In der Tat spielt Kasparow im Allgemeinen sehr gehemmt gegen Kramnik, ja geradezu fürchterlich. Ständig hat er Angst vor irgendetwas. Mit Schwarz muss er immer hart ums Remis kämpfen und mit Weiß macht er schnelle Remisen. Natürlich ist Kramnik ein exzellenter Spieler, aber wenn Sie einmal ihre Partien ansehen, wenn Kasparow Weiß hat, remisieren sie immer in 16 Zügen!
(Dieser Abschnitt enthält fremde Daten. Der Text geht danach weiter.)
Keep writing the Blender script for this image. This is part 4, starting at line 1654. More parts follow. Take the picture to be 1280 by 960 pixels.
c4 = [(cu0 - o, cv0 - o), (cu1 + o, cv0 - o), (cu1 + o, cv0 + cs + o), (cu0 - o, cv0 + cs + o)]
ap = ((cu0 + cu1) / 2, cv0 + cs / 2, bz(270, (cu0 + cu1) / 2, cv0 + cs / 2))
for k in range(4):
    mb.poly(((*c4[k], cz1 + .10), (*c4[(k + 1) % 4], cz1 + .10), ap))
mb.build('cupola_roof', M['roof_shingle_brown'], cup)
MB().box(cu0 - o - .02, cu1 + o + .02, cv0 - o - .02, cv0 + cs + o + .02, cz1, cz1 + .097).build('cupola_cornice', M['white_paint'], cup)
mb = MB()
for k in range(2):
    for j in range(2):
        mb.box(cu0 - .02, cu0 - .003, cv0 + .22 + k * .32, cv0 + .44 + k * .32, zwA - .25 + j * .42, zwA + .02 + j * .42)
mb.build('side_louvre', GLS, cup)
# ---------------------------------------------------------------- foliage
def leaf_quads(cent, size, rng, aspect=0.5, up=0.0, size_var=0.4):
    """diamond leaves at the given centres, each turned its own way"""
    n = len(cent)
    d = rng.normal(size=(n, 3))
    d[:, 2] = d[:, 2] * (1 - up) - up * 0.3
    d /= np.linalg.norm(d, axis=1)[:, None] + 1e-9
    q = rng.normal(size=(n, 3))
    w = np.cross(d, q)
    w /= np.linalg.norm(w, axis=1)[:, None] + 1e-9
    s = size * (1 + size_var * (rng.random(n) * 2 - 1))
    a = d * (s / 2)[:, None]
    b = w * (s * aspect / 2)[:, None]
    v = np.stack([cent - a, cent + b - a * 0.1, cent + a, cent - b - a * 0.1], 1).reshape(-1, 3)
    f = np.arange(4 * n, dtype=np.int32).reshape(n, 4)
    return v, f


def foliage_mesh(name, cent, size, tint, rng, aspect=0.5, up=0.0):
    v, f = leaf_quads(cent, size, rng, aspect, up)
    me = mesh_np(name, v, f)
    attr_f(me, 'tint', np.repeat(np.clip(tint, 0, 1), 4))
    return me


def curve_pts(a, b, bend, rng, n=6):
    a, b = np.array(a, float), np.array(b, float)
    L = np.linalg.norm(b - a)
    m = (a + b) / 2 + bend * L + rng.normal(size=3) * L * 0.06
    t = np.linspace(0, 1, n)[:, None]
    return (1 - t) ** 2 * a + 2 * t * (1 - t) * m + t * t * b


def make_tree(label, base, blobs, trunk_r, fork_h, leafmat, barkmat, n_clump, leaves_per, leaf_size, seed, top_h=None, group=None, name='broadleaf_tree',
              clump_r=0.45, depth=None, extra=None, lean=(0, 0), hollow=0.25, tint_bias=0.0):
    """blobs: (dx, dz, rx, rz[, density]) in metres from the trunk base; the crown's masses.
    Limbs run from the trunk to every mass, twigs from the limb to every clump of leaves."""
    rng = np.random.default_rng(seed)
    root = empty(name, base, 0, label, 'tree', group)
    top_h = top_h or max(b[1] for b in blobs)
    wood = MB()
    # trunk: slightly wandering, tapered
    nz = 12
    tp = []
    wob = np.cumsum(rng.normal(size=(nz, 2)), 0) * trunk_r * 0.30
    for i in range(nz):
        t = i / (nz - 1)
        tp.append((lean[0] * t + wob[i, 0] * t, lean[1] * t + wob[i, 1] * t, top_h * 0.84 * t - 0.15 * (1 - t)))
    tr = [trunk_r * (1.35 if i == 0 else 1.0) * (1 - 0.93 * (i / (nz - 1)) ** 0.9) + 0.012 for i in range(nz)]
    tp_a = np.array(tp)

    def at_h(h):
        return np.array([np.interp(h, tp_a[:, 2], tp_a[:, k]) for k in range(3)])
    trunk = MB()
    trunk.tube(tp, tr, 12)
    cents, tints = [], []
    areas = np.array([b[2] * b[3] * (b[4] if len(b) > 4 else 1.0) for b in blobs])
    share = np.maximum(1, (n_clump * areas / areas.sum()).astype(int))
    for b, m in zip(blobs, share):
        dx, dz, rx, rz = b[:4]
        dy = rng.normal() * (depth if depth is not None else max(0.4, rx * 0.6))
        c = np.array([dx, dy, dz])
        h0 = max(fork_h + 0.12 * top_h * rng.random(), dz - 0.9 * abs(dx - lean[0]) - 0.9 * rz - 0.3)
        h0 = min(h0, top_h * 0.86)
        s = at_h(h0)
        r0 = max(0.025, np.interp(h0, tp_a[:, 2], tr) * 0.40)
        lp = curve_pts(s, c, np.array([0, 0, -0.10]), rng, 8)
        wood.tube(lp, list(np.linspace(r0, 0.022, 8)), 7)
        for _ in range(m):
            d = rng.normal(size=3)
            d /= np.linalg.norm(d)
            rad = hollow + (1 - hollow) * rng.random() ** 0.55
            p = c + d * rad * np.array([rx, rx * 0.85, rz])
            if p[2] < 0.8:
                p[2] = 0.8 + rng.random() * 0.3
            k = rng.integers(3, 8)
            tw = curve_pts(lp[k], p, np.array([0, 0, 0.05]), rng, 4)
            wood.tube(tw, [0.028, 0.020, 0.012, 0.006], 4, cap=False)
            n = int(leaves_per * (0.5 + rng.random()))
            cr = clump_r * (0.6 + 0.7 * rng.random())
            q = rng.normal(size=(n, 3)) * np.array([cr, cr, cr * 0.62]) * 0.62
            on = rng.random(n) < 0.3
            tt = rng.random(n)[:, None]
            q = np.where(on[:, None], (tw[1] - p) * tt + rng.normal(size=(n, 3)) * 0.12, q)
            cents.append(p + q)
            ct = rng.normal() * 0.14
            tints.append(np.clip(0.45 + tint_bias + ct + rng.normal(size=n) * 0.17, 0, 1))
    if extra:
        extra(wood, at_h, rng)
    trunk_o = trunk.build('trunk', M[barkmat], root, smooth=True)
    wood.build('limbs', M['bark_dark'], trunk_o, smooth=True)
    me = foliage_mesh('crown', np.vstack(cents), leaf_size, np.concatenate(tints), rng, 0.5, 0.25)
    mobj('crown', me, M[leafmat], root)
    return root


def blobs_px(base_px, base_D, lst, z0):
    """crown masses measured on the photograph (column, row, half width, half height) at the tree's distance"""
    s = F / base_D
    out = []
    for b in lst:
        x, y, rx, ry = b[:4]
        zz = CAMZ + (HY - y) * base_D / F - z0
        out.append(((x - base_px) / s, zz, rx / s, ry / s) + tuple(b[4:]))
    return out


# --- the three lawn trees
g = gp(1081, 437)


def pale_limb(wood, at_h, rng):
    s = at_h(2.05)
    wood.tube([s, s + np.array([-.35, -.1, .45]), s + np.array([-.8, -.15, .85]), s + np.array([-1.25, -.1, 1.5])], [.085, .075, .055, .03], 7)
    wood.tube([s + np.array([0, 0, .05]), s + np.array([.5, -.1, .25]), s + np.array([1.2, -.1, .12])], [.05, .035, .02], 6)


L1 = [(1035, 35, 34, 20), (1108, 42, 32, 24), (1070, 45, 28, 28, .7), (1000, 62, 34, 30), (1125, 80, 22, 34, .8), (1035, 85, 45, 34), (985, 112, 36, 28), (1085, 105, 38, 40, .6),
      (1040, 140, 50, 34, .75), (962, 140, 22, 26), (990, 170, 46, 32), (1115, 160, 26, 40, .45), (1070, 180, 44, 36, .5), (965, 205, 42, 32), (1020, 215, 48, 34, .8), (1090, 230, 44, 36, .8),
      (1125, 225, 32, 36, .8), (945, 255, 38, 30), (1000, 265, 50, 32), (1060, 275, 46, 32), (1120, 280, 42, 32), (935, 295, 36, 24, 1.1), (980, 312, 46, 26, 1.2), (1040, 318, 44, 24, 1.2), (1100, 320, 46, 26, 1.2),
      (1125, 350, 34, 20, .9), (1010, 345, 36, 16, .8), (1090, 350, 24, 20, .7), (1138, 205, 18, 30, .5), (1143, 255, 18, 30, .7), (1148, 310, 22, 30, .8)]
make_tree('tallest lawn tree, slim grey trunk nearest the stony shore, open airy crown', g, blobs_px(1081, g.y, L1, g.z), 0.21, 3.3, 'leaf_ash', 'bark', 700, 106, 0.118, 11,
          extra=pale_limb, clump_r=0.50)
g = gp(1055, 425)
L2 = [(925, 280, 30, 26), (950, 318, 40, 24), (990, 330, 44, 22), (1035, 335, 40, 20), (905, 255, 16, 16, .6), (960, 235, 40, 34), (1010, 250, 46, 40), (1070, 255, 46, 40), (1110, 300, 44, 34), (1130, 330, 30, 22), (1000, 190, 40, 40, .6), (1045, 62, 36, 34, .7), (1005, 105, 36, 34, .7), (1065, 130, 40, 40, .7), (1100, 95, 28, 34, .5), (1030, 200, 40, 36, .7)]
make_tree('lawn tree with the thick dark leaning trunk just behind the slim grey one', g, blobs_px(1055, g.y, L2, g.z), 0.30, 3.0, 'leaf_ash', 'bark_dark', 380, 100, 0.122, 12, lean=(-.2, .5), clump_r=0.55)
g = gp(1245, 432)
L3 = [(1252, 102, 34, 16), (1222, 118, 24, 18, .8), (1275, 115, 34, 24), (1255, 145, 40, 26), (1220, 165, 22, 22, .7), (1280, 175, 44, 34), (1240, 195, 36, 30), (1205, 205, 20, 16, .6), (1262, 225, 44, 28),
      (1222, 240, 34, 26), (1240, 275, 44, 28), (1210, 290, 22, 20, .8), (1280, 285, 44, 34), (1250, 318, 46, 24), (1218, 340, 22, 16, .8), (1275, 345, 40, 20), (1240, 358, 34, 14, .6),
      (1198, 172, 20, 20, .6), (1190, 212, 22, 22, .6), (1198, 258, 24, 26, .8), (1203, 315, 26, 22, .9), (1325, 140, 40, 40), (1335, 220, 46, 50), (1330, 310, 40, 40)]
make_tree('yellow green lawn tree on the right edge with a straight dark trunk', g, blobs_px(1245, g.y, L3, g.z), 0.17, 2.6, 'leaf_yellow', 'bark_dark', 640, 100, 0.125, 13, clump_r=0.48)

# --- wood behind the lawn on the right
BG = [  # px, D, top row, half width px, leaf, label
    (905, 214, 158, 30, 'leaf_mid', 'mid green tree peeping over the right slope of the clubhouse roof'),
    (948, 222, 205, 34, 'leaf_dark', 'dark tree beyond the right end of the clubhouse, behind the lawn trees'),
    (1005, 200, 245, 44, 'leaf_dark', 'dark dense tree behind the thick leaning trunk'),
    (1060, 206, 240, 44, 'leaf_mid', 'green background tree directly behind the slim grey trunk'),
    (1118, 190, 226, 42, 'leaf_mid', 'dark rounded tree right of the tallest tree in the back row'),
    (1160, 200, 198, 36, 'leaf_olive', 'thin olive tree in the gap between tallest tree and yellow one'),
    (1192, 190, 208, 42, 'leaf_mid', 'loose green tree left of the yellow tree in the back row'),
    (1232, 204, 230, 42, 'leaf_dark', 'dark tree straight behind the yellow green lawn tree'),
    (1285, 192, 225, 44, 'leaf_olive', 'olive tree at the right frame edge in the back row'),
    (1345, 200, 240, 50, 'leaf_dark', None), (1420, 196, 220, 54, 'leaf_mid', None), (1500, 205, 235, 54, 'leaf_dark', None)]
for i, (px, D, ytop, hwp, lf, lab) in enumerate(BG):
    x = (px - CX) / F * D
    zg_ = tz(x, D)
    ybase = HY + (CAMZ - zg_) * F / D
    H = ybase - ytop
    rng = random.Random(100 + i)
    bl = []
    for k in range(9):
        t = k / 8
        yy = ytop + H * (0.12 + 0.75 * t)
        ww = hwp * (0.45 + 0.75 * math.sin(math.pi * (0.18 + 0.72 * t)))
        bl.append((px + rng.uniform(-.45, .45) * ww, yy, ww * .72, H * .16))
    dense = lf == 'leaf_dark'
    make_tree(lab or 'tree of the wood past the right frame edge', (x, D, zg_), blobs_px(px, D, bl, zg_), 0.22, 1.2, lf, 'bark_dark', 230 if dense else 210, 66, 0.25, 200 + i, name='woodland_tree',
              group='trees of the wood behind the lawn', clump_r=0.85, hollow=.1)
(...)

Ich denke, das hat psychologische Gründe, Kasparow scheint Kramnik sehr zu fürchten.

Masters-Teilnehmer Robert Rabiega meinte: Kramnik spielt immer die Wahrheit - er lässt aber zu selten das Blut spritzen!

Das scheint zu stimmen, bei seinen vielen Unentschieden und den wenigen Siegen.

Umso verwunderlicher ist es doch, dass der im ganzen Leben so aggressive Kasparow plötzlich vor Kramnik zurückzuckt.

Ich meine, der Schachstil ist das Abbild des Charakters. Kasparow ist aggressiv im Leben und im Schach.

Worauf ich hinaus will: Sie gelten dagegen als freundlich, nett. Mehr Pussycat als wilder Tiger. Sind Sie zu nett, um Weltmeister im klassischen Schach zu werden?

Ich weiß nicht. Ich meine, man kann nur so Weltmeister werden, wie man ist. Man wird nicht Weltmeister, indem man seinen Charakter ändert.

Wenn man Sie aber mit den aggressiven Kasparow oder Fischer vergleicht ...

Ich kann sagen, was ich will. Es wird immer heißen: Ja, gut, aber du hast noch immer nicht das Gegenteil bewiesen. Wenn ich Weltmeister geworden bin, habe ich bessere Argumente und die Leute können nichts dagegen vorbringen ...

So sehen Sie auch keinen Unterschied zwischen Ihrem Willen und dem von Kasparow?

Ich verfüge über genügend Willenskraft. Die Leute beharren auf ihre Vorurteile: Wladi ist friedfertig, Vishy ist nett, Kasparow ist aggressiv. Journalisten brauchen immer etwas zu schreiben. Sie verbreiten es so oft, bis es irgendwann zum Klischee wird. Es hat jedoch nichts mit der Realität zu tun. Danach kann man erzählen, was man will. Was ich ausdrücken möchte: Jeder hat seinen eigenen Ansatz. Es hängt vom Charakter ab. Wenn Kasparow versuchen würde, so wie ich zu sein, würde das auch nicht funktionieren. Letztlich ist dann einer Weltmeister, was bedeutet, dass der andere es nicht ist. Wenn ich Weltmeister würde, bedeutete das nicht, dass jeder freundlich und nett sein muss, um Weltmeister zu werden. Es erscheint mir unsinnig zu sagen, du musst so und so sein, um Weltmeister zu werden.